Becky Suss‘ “Cold Cold Ground”, exhibited at Space 1026, gives us the perfect opportunity to witness the smoke clearing on the bloody battlefield of influence and originality with Ms. Suss’ landscapes emerging victorious.

The Hegemony of Folk Art and Comic Books

Space 1026 was founded in 1997. The “Mission” movement is generally considered to have emerged in the early 1990s but was not coined as “Mission School” until Glen Helfand wrote an article in the San Fransico Bay Guardian in 2002 (this information is straight Wikipedia and may be up for debate). 2002 was also the year Lawrence Rinder curated the Whitney Biennial which introduced me (and perhaps most of the East Coast) to the work described as being apart of The San Francisco Mission School. Also in that show was the work of Forcefield, a collaborative project started at Fort Thunder in Providence, Rhode Island which was founded in 1995 and often named as one of the major influences to the original founders of Space 1026.

All these schools and collectives owe something to a folk/outsider/street/comic book/cartoon influence which may owe a great deal to the lowbrow art movement as it emerged in Los Angeles, California in the 1970s. Tying this all together is more then a little clumsy of me and the best way to do it would be a slide-show during which the visual cues would be extremely apparent. Perhaps stumbling around with words while describing the influence of a circle that doesn’t put much stock in art theory was an inept idea to begin with.
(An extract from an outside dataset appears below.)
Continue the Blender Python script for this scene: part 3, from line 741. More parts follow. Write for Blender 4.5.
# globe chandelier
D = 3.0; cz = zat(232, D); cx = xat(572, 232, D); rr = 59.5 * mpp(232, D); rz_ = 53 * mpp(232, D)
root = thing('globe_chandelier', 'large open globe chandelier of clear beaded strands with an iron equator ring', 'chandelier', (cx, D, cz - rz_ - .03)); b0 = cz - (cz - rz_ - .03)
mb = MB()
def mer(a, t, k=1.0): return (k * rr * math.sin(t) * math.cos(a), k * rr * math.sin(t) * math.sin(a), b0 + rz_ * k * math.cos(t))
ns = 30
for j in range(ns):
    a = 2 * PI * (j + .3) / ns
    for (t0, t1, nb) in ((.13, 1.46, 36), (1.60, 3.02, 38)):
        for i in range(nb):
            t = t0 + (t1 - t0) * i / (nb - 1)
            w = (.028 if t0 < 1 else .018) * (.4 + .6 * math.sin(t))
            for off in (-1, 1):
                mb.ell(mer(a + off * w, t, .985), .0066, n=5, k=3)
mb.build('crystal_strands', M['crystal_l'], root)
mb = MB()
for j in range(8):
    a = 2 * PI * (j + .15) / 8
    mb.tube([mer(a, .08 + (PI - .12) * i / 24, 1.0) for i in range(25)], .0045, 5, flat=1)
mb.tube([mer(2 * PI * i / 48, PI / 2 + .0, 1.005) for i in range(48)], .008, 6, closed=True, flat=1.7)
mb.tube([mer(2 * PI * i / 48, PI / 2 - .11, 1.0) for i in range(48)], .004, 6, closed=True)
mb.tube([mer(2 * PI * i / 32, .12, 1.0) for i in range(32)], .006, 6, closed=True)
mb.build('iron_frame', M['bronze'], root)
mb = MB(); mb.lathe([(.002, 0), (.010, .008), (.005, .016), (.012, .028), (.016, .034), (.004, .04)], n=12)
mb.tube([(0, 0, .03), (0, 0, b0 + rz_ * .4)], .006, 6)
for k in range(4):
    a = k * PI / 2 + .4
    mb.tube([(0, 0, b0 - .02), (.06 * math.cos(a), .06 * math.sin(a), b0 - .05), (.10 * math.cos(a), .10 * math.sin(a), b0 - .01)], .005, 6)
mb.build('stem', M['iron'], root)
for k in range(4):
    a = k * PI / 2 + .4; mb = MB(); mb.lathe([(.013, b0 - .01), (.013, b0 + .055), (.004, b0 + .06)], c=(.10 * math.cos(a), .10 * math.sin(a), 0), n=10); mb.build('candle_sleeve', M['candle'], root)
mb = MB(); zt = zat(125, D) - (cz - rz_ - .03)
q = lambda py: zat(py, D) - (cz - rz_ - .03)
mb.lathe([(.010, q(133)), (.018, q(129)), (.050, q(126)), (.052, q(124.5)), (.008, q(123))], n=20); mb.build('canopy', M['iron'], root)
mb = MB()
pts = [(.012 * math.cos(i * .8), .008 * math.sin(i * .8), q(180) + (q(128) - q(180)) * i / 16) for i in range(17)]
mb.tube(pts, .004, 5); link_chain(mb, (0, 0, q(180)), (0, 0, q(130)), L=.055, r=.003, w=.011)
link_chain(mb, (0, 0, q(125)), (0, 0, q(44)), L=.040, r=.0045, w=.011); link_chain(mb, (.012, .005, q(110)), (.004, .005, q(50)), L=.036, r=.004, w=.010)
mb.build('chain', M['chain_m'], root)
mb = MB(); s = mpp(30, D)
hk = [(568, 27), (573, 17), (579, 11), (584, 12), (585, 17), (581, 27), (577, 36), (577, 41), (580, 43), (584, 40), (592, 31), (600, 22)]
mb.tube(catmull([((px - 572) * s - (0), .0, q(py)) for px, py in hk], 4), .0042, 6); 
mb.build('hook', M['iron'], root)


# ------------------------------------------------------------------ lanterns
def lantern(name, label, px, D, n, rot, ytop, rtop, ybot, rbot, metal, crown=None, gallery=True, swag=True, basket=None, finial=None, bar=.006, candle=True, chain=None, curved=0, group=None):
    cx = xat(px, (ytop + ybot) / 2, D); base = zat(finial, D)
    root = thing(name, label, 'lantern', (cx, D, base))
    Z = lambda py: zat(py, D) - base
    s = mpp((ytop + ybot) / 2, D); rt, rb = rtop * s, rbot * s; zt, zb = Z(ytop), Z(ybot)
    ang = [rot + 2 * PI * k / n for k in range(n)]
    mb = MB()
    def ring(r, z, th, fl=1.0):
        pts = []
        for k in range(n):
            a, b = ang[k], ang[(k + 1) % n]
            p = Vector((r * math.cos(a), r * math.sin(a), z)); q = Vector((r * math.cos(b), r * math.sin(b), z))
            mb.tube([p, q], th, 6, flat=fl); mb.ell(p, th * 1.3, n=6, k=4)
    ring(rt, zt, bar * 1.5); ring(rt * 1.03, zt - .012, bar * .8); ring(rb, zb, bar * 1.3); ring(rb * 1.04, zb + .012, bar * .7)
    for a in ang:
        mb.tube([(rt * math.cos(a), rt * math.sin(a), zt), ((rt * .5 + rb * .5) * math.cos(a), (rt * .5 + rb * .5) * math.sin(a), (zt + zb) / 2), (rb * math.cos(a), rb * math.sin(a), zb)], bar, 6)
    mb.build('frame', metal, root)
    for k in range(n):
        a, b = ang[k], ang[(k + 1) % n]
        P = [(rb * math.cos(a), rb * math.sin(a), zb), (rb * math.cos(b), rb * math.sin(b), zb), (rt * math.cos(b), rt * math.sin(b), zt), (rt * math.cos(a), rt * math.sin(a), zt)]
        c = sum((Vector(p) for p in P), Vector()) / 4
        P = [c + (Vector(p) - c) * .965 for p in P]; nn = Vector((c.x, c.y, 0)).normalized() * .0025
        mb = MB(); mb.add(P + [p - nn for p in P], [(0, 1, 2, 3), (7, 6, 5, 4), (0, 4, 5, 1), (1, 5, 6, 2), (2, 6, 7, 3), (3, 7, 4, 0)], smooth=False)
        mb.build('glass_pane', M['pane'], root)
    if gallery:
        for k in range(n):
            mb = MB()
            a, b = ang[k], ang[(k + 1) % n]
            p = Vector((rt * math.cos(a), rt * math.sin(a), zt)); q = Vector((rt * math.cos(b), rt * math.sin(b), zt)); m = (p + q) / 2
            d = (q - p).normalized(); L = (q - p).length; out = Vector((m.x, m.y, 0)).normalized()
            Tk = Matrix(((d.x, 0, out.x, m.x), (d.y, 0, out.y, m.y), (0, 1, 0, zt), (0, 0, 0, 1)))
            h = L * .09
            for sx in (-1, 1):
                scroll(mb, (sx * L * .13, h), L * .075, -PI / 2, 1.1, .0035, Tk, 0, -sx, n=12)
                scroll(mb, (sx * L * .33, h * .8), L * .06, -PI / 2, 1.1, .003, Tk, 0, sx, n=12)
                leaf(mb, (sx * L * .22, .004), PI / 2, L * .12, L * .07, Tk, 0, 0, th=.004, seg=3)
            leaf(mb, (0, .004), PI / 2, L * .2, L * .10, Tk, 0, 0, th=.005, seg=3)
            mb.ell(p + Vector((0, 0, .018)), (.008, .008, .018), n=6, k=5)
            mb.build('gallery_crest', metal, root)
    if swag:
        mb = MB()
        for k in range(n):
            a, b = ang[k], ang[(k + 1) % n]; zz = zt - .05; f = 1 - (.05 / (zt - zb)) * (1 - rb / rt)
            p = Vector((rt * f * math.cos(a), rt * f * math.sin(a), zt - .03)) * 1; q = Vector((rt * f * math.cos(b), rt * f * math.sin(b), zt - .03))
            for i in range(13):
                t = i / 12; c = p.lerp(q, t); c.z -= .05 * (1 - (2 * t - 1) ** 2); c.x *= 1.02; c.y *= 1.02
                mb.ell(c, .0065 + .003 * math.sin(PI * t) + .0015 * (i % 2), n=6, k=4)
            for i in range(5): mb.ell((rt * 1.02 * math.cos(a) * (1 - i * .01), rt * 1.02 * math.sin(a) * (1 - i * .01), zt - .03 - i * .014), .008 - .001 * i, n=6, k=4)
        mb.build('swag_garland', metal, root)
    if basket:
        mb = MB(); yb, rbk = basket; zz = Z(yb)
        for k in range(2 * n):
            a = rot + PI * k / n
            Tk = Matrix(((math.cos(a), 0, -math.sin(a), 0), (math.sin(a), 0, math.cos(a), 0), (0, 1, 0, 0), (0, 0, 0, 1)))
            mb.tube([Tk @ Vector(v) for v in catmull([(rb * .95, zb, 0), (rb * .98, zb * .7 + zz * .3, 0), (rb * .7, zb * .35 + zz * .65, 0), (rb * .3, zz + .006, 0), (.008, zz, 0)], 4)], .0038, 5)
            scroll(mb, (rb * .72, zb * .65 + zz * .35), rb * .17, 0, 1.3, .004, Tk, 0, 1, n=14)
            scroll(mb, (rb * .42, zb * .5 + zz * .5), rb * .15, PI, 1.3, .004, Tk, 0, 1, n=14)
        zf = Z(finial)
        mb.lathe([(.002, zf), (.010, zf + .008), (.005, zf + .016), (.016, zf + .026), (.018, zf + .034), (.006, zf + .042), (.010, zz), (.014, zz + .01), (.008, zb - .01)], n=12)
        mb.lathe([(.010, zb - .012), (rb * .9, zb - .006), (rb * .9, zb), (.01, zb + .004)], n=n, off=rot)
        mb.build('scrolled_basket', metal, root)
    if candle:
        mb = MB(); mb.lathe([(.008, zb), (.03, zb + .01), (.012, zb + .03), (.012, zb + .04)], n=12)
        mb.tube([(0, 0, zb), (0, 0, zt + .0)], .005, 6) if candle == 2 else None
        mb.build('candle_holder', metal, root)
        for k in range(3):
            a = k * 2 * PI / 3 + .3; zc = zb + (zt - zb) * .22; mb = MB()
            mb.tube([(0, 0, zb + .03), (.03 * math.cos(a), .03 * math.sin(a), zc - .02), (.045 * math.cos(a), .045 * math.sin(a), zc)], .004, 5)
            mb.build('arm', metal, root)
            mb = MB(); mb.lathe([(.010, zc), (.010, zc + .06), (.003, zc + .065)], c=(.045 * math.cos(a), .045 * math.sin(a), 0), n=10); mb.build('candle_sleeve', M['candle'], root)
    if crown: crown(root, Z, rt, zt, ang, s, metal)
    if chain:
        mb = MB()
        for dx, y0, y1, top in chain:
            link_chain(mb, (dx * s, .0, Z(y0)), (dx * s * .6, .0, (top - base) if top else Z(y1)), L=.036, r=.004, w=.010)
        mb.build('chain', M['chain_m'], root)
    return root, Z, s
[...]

Becky Suss is an artist of this world and hegemony, having had a studio at Space 1026 from 2003-2007 before heading to graduate school at UC Berkeley which she finished a year ago. Her landscape paintings clearly bear the mark of being inspired by the same folk/outsider art. Your mind traces the wonky perspective and rounded corners of Becky’s landscape to Persian miniatures or ex-votos before thinking of art movements such as the Hudson River School. Though it can be noted that Becky composes her landscapes from remembrances of place and the actual scenes are synthesized compositions of multiple or imagined scenes, in a way that is very similar to the workings of artists of the Hudson River School.

Into Another World

Walking up the flight of stairs from the ground floor to the gallery the viewer is first confronted with the 60″ x 84″ “Emerald Street”– a landscape that depicts a winding river of waterfalls emptying into a calmer body of water that resides in the forefront of the composition directly behind a mass of oddly-detailed sticks (or straw or grass) and rocks. The style is folksy, odd, learned from painters who were not taught to be painters–”Emerald Street” could be the background from a Horace Pippin or Grandma Moses painting–but that is just the style through which the message is conveyed. Ultimately the painting reaches its goal of being sincere and some of the wonder and awe that must have inspired the painter in the first place is communicated through the paint. For a second you are not on the second floor above a crowded, hot and sticky Philadelphia street at mid-day but somewhere cool and nice, grounded, peaceful.

Becky’s subject matter is completely foreign to my everyday life in an urban environment in which there are very few trees, large rocks, or bodies of water, as Becky herself currently lives in Kensington (a neighborhood in northeast Philadelphia) I can only imagine that her subject matter is incongruous to her everyday life as well. Still two paintings in the exhibition depict what may be a Kensington backyard enclosed by a fence and devoid of any garbage or urban baggage that I usually associate with the area, “Kensington, Winter” and “Kensington, Summer” (both 2010). The two smallish (16″ x 16″) paintings are displayed side by side contrasting the same yard barren and covered in snow and then a riot of summer greenery and flowering things.

Every image, (There are eight on display) seems personal. Never would you suspect that the artist had not visited each location or had only viewed it through a photograph. When viewing a backyard in Philadelphia or rock formation that may exist somewhere in California you get the feeling that the depicted space was the background to some personal contemplation. If you have had the opportunity to visit nature it is easy to draw upon your own experiences when viewing Suss’ work, remembering that perfect sunset you were able to see or that moment when you weren’t really thinking but just being there. You know, the moments that you really can’t capture or describe with words.

Beck Suss’ paintings reside somewhere in the space between the paintings of two other artists who practice in Philadelphia. Her attention to detail and spacial composition reminds me a great deal of Sarah McEneany while her subject matter seems similar to the animal and figure-less landscapes of Joy Feasely.

Though less then half of the work in “Cold Cold Ground” depicts a landscape in winter the title of the show seems completely apt. Becky’s eight paintings work on your head in a way that is very similar to a freezing breath of fresh air–they have nothing to do with your problems, or politics, or the Internet, or real life. The exhibition seems like a quiet gift.

This exhibition was also reviewed on artblog.